▶ _Problem_: Quote the listing below in its entirety.

▶ _Information provided_:

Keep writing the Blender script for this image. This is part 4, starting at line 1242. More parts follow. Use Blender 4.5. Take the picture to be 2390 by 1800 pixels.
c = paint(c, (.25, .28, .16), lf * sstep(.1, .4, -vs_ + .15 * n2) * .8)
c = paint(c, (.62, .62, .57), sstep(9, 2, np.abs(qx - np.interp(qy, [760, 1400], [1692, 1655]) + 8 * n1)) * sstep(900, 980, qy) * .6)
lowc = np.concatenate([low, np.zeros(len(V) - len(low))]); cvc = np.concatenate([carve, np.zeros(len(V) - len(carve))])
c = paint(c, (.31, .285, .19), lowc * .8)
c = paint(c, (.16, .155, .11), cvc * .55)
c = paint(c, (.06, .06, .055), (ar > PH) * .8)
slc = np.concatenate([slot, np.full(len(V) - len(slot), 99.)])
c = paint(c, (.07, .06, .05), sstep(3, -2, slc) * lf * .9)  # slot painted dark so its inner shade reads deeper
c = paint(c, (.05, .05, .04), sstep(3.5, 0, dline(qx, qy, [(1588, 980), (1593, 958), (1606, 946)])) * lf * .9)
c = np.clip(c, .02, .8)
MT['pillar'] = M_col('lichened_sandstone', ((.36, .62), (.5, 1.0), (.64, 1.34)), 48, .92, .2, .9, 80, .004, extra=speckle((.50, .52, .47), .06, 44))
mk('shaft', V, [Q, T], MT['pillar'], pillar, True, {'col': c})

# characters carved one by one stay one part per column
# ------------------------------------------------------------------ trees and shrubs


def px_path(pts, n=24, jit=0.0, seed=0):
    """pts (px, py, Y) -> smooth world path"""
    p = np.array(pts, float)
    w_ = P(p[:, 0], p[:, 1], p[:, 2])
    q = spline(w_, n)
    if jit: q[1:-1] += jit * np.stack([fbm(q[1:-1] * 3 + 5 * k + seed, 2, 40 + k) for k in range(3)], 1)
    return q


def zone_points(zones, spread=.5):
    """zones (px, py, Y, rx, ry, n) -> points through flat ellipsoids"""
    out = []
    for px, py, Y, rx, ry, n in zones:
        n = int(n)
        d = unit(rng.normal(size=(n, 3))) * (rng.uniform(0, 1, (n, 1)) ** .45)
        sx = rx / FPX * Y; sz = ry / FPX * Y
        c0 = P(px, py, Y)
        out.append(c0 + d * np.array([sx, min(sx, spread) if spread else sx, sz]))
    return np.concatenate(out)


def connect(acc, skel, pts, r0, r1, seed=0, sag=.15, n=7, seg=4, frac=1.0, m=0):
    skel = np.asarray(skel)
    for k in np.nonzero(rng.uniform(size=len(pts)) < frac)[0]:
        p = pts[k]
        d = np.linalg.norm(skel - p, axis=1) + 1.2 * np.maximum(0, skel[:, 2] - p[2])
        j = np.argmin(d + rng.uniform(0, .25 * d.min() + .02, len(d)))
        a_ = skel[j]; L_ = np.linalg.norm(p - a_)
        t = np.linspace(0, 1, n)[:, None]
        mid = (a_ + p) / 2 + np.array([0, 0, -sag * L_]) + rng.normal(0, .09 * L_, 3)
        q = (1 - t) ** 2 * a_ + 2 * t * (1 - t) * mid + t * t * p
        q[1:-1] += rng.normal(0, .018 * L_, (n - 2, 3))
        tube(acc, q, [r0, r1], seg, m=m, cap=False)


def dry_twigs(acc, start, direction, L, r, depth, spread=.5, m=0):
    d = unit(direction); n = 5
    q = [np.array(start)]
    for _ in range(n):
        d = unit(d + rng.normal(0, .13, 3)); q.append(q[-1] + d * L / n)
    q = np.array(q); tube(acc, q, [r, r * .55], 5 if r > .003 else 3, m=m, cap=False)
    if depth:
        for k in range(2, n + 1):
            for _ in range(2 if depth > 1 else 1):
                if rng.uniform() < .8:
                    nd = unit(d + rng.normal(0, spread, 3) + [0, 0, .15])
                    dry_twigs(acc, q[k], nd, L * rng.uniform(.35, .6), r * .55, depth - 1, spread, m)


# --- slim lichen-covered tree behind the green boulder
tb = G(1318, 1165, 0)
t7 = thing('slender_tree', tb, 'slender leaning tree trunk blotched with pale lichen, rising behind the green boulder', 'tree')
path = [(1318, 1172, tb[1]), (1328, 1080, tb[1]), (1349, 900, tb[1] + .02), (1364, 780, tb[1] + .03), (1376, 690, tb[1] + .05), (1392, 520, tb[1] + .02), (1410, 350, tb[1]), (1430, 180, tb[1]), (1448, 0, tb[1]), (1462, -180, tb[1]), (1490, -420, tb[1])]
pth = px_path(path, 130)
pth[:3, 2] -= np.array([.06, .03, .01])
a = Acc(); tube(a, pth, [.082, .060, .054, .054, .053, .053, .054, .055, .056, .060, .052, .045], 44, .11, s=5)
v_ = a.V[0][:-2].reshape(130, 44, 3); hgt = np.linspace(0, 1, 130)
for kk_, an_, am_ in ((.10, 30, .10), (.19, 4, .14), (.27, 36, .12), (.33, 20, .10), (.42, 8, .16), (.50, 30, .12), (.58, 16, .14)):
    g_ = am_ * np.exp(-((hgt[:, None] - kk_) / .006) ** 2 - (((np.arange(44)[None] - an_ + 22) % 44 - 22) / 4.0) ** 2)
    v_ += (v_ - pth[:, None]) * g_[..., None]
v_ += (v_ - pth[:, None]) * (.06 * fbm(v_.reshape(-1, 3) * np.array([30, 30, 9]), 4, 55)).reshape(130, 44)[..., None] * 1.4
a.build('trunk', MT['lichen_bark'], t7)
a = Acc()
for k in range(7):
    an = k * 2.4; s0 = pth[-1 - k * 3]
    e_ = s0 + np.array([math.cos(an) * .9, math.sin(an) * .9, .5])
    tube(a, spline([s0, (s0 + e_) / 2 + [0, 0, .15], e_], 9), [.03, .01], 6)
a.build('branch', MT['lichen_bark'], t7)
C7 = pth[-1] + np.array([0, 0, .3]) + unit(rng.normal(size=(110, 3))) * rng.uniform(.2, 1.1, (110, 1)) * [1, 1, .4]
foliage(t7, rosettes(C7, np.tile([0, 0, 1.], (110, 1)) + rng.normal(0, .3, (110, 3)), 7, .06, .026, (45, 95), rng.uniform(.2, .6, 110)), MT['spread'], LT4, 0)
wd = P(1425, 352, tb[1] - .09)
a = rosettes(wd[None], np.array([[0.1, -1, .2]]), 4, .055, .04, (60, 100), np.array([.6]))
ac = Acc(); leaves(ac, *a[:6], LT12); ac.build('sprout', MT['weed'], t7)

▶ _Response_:
Keep writing the Blender script for this image. This is part 4, starting at line 1242. More parts follow. Use Blender 4.5. Take the picture to be 2390 by 1800 pixels.
c = paint(c, (.25, .28, .16), lf * sstep(.1, .4, -vs_ + .15 * n2) * .8)
c = paint(c, (.62, .62, .57), sstep(9, 2, np.abs(qx - np.interp(qy, [760, 1400], [1692, 1655]) + 8 * n1)) * sstep(900, 980, qy) * .6)
lowc = np.concatenate([low, np.zeros(len(V) - len(low))]); cvc = np.concatenate([carve, np.zeros(len(V) - len(carve))])
c = paint(c, (.31, .285, .19), lowc * .8)
c = paint(c, (.16, .155, .11), cvc * .55)
c = paint(c, (.06, .06, .055), (ar > PH) * .8)
slc = np.concatenate([slot, np.full(len(V) - len(slot), 99.)])
c = paint(c, (.07, .06, .05), sstep(3, -2, slc) * lf * .9)  # slot painted dark so its inner shade reads deeper
c = paint(c, (.05, .05, .04), sstep(3.5, 0, dline(qx, qy, [(1588, 980), (1593, 958), (1606, 946)])) * lf * .9)
c = np.clip(c, .02, .8)
MT['pillar'] = M_col('lichened_sandstone', ((.36, .62), (.5, 1.0), (.64, 1.34)), 48, .92, .2, .9, 80, .004, extra=speckle((.50, .52, .47), .06, 44))
mk('shaft', V, [Q, T], MT['pillar'], pillar, True, {'col': c})

# characters carved one by one stay one part per column
# ------------------------------------------------------------------ trees and shrubs


def px_path(pts, n=24, jit=0.0, seed=0):
    """pts (px, py, Y) -> smooth world path"""
    p = np.array(pts, float)
    w_ = P(p[:, 0], p[:, 1], p[:, 2])
    q = spline(w_, n)
    if jit: q[1:-1] += jit * np.stack([fbm(q[1:-1] * 3 + 5 * k + seed, 2, 40 + k) for k in range(3)], 1)
    return q


def zone_points(zones, spread=.5):
    """zones (px, py, Y, rx, ry, n) -> points through flat ellipsoids"""
    out = []
    for px, py, Y, rx, ry, n in zones:
        n = int(n)
        d = unit(rng.normal(size=(n, 3))) * (rng.uniform(0, 1, (n, 1)) ** .45)
        sx = rx / FPX * Y; sz = ry / FPX * Y
        c0 = P(px, py, Y)
        out.append(c0 + d * np.array([sx, min(sx, spread) if spread else sx, sz]))
    return np.concatenate(out)


def connect(acc, skel, pts, r0, r1, seed=0, sag=.15, n=7, seg=4, frac=1.0, m=0):
    skel = np.asarray(skel)
    for k in np.nonzero(rng.uniform(size=len(pts)) < frac)[0]:
        p = pts[k]
        d = np.linalg.norm(skel - p, axis=1) + 1.2 * np.maximum(0, skel[:, 2] - p[2])
        j = np.argmin(d + rng.uniform(0, .25 * d.min() + .02, len(d)))
        a_ = skel[j]; L_ = np.linalg.norm(p - a_)
        t = np.linspace(0, 1, n)[:, None]
        mid = (a_ + p) / 2 + np.array([0, 0, -sag * L_]) + rng.normal(0, .09 * L_, 3)
        q = (1 - t) ** 2 * a_ + 2 * t * (1 - t) * mid + t * t * p
        q[1:-1] += rng.normal(0, .018 * L_, (n - 2, 3))
        tube(acc, q, [r0, r1], seg, m=m, cap=False)


def dry_twigs(acc, start, direction, L, r, depth, spread=.5, m=0):
    d = unit(direction); n = 5
    q = [np.array(start)]
    for _ in range(n):
        d = unit(d + rng.normal(0, .13, 3)); q.append(q[-1] + d * L / n)
    q = np.array(q); tube(acc, q, [r, r * .55], 5 if r > .003 else 3, m=m, cap=False)
    if depth:
        for k in range(2, n + 1):
            for _ in range(2 if depth > 1 else 1):
                if rng.uniform() < .8:
                    nd = unit(d + rng.normal(0, spread, 3) + [0, 0, .15])
                    dry_twigs(acc, q[k], nd, L * rng.uniform(.35, .6), r * .55, depth - 1, spread, m)


# --- slim lichen-covered tree behind the green boulder
tb = G(1318, 1165, 0)
t7 = thing('slender_tree', tb, 'slender leaning tree trunk blotched with pale lichen, rising behind the green boulder', 'tree')
path = [(1318, 1172, tb[1]), (1328, 1080, tb[1]), (1349, 900, tb[1] + .02), (1364, 780, tb[1] + .03), (1376, 690, tb[1] + .05), (1392, 520, tb[1] + .02), (1410, 350, tb[1]), (1430, 180, tb[1]), (1448, 0, tb[1]), (1462, -180, tb[1]), (1490, -420, tb[1])]
pth = px_path(path, 130)
pth[:3, 2] -= np.array([.06, .03, .01])
a = Acc(); tube(a, pth, [.082, .060, .054, .054, .053, .053, .054, .055, .056, .060, .052, .045], 44, .11, s=5)
v_ = a.V[0][:-2].reshape(130, 44, 3); hgt = np.linspace(0, 1, 130)
for kk_, an_, am_ in ((.10, 30, .10), (.19, 4, .14), (.27, 36, .12), (.33, 20, .10), (.42, 8, .16), (.50, 30, .12), (.58, 16, .14)):
    g_ = am_ * np.exp(-((hgt[:, None] - kk_) / .006) ** 2 - (((np.arange(44)[None] - an_ + 22) % 44 - 22) / 4.0) ** 2)
    v_ += (v_ - pth[:, None]) * g_[..., None]
v_ += (v_ - pth[:, None]) * (.06 * fbm(v_.reshape(-1, 3) * np.array([30, 30, 9]), 4, 55)).reshape(130, 44)[..., None] * 1.4
a.build('trunk', MT['lichen_bark'], t7)
a = Acc()
for k in range(7):
    an = k * 2.4; s0 = pth[-1 - k * 3]
    e_ = s0 + np.array([math.cos(an) * .9, math.sin(an) * .9, .5])
    tube(a, spline([s0, (s0 + e_) / 2 + [0, 0, .15], e_], 9), [.03, .01], 6)
a.build('branch', MT['lichen_bark'], t7)
C7 = pth[-1] + np.array([0, 0, .3]) + unit(rng.normal(size=(110, 3))) * rng.uniform(.2, 1.1, (110, 1)) * [1, 1, .4]
foliage(t7, rosettes(C7, np.tile([0, 0, 1.], (110, 1)) + rng.normal(0, .3, (110, 3)), 7, .06, .026, (45, 95), rng.uniform(.2, .6, 110)), MT['spread'], LT4, 0)
wd = P(1425, 352, tb[1] - .09)
a = rosettes(wd[None], np.array([[0.1, -1, .2]]), 4, .055, .04, (60, 100), np.array([.6]))
ac = Acc(); leaves(ac, *a[:6], LT12); ac.build('sprout', MT['weed'], t7)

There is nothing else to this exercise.